## What to produce
Repeat verbatim only the lines from the opening of the material below through the one that contains "white board on".

## Data excerpt

+++

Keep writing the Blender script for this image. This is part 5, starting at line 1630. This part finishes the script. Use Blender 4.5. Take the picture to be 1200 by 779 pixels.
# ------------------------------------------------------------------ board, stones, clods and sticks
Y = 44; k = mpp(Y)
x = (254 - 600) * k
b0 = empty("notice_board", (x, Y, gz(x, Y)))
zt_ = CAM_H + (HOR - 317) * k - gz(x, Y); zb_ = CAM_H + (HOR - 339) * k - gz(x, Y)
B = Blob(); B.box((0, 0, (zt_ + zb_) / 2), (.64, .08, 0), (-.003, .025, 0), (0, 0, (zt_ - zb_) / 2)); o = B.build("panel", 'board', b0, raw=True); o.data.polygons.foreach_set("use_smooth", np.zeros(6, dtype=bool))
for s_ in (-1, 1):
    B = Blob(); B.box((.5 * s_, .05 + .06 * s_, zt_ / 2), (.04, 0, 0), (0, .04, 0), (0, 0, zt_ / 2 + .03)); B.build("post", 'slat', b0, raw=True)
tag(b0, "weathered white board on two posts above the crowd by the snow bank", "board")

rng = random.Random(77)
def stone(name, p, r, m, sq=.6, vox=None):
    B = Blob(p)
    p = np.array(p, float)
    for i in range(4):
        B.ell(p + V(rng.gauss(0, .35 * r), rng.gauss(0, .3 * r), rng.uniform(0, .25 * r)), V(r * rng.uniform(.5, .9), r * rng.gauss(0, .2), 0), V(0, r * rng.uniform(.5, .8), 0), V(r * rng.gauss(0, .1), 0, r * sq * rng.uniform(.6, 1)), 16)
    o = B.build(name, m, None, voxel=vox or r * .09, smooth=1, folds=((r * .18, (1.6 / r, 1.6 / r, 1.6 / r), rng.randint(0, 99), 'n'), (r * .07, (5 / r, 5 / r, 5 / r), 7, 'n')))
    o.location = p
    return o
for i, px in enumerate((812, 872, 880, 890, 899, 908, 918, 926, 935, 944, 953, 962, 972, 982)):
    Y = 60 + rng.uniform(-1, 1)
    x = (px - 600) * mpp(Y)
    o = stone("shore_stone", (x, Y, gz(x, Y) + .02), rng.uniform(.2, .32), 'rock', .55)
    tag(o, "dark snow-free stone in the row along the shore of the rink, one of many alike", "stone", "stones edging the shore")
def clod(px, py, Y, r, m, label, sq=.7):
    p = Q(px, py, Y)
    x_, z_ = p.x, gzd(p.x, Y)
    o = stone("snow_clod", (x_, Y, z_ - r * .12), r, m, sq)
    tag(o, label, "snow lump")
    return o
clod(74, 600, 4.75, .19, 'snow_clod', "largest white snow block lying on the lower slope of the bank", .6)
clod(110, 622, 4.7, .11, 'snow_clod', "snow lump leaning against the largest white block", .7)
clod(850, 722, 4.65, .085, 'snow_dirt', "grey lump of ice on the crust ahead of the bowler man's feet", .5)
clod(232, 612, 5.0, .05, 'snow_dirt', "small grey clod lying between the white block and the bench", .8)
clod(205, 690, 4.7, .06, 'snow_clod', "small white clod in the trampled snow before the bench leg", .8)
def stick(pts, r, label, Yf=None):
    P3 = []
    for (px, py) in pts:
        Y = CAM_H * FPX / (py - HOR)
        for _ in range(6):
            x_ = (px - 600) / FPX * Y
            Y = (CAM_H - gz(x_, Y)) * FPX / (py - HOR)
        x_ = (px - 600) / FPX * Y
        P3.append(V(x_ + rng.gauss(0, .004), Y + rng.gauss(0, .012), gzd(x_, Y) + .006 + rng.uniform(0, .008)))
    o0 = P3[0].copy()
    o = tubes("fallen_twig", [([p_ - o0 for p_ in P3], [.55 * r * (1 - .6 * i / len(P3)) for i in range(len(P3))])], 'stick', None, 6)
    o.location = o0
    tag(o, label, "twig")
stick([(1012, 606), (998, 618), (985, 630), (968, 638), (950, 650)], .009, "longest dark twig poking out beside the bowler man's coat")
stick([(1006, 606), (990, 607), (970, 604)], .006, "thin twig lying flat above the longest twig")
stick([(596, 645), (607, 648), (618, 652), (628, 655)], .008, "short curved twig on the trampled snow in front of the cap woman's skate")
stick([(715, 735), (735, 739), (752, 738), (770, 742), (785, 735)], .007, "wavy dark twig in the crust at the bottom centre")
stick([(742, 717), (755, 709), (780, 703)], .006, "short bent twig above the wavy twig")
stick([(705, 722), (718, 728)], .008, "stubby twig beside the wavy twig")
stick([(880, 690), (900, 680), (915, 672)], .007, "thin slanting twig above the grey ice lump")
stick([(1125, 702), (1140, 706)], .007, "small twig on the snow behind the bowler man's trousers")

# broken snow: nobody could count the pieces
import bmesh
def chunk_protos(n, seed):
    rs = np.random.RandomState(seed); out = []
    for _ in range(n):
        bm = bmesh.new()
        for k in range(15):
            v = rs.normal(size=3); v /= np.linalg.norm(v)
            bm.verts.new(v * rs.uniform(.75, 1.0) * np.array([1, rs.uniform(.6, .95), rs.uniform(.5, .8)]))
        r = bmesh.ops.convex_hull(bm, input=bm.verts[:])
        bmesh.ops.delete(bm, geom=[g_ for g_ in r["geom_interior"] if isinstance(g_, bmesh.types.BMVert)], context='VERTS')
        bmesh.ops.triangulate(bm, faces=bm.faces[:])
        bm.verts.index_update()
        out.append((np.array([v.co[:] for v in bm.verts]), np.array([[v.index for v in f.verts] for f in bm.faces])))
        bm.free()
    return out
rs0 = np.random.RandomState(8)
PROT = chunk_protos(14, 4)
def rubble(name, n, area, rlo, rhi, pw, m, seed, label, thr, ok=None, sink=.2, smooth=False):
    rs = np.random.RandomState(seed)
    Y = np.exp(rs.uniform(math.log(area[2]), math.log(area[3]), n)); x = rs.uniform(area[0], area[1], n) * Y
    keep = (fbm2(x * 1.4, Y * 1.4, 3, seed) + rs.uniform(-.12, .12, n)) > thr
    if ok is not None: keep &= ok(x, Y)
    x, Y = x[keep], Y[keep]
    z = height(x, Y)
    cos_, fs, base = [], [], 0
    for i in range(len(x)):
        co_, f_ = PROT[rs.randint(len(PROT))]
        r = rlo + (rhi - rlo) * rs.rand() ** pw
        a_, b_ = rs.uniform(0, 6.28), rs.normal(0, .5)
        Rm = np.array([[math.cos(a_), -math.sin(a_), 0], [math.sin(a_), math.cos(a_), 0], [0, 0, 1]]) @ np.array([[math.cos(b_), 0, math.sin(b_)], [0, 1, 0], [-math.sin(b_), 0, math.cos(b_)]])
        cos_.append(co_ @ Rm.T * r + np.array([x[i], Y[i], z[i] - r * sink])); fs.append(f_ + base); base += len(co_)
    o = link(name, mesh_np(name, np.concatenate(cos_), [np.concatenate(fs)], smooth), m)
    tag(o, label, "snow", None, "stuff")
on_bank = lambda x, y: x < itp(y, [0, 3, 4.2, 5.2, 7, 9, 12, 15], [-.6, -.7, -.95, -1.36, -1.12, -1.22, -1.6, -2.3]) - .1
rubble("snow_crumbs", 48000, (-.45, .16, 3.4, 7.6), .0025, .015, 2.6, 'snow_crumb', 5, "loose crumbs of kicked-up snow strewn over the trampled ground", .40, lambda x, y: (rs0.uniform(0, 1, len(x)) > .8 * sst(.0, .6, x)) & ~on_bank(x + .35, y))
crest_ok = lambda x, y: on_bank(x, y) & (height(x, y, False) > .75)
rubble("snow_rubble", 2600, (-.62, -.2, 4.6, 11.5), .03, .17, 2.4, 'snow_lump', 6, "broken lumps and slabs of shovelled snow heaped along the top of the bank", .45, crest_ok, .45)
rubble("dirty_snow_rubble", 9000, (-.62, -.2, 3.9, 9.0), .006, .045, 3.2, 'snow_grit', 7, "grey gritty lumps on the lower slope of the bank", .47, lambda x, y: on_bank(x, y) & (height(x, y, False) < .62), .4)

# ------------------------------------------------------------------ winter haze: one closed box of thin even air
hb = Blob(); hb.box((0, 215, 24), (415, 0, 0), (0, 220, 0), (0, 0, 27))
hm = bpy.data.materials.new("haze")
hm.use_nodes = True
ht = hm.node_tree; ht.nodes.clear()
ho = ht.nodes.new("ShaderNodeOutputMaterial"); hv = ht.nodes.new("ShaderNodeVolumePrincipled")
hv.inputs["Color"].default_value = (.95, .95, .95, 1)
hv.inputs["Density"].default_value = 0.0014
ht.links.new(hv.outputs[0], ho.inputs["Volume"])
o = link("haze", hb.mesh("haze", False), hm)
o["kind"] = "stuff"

+++

## The result
Keep writing the Blender script for this image. This is part 5, starting at line 1630. This part finishes the script. Use Blender 4.5. Take the picture to be 1200 by 779 pixels.
# ------------------------------------------------------------------ board, stones, clods and sticks
Y = 44; k = mpp(Y)
x = (254 - 600) * k
b0 = empty("notice_board", (x, Y, gz(x, Y)))
zt_ = CAM_H + (HOR - 317) * k - gz(x, Y); zb_ = CAM_H + (HOR - 339) * k - gz(x, Y)
B = Blob(); B.box((0, 0, (zt_ + zb_) / 2), (.64, .08, 0), (-.003, .025, 0), (0, 0, (zt_ - zb_) / 2)); o = B.build("panel", 'board', b0, raw=True); o.data.polygons.foreach_set("use_smooth", np.zeros(6, dtype=bool))
for s_ in (-1, 1):
    B = Blob(); B.box((.5 * s_, .05 + .06 * s_, zt_ / 2), (.04, 0, 0), (0, .04, 0), (0, 0, zt_ / 2 + .03)); B.build("post", 'slat', b0, raw=True)
tag(b0, "weathered white board on two posts above the crowd by the snow bank", "board")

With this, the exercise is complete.